Una elemental didáctica deconstructiva, muy de moda en la Argentina de los 90s, inducía a los jóvenes «a bajar del bronce» indiscriminadamente a los próceres epónimos con el argumento discutible de establecer una mirada crítica sobre la historia, sacralizada por la pedagogía liberal de la escuela sarmientina.
Más allá de los saqueos colaterales sobre los monumentos y placas debidos más bien al vandalismo provocado por la emergencia social, esos desvaríos sólo produjeron el colapso de la memoria histórica y una culposa indiferencia sobre el conflicto que encendió hasta el fratricidio las pasiones de nuestros mayores.
¿Tan ciegos o perversos fueron aquellos hombres y mujeres que no advirtieron una manipulación tan evidente? ¿O es que cada generación afirma su identidad en oposición a la de sus padres y el tiempo va decantando lo coyuntural de lo perdurable?
En tal sentido, sin incurrir en falsos providencialismos, sólo aquellos protagonistas históricos que tuvieron como el dios Jano una mirada simultánea al pasado y al porvenir o espejaban como el mito de Proteo nuestros íntimos afectos y nuestras esperanzas, están destinados a perseverar en la memoria popular que solo olvida lo superfluo.
Los que sólo miran hacia atrás queriendo conservar sus privilegios de casta o las causas perdidas de las generaciones muertas se cristalizan y desintegran con el solo empuje de los vientos de cambio.

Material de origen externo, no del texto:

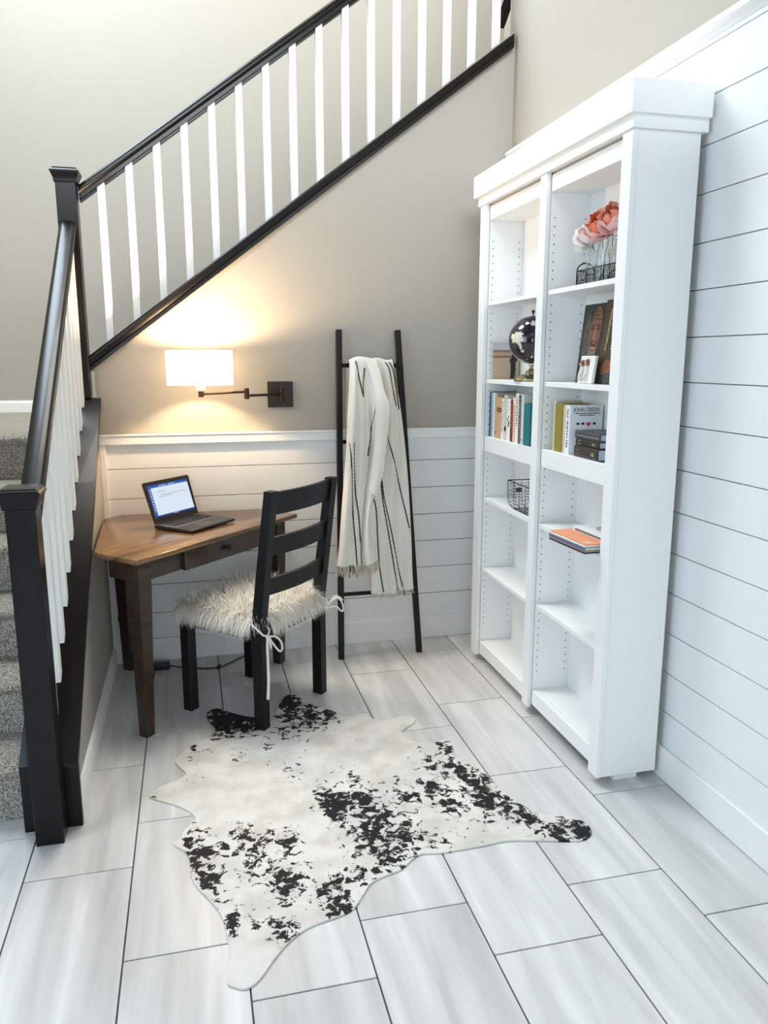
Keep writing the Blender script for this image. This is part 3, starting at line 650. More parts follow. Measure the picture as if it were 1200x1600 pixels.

Mircea Eliade oponía contra Levi Strauss, que veía en el mito un relato de hechos primordiales, al mito viviente que se encarna en el arquetipo y de cuando en cuando, camina junto a nosotros y nos habla con el lenguaje de la identidad y de la utopía.
Quizás, sólo quizás, esta dialéctica nos advierta sobre el riesgo de una nueva mitificación de los dramas pretéritos que irónicamente, según un conocido chiste alemán, nos condena a repetirlos en clave de farsa.
De tal peligro también nos previene Wimpi:
«Y llegará el día sin embargo, en que se conmemoren los cien años de la muerte del último filósofo, los cincuenta de la muerte del último científico, los diez años del último poeta, el aniversario del último político y los seis meses de la muerte del último millonario»
«Entonces el tipo se dará cuenta que ha estado viviendo de sobras»
Fundamental en cuarentena: Releer a Wimpi
«El gusano Loco» Ed Peña Lillo Bs As 1970.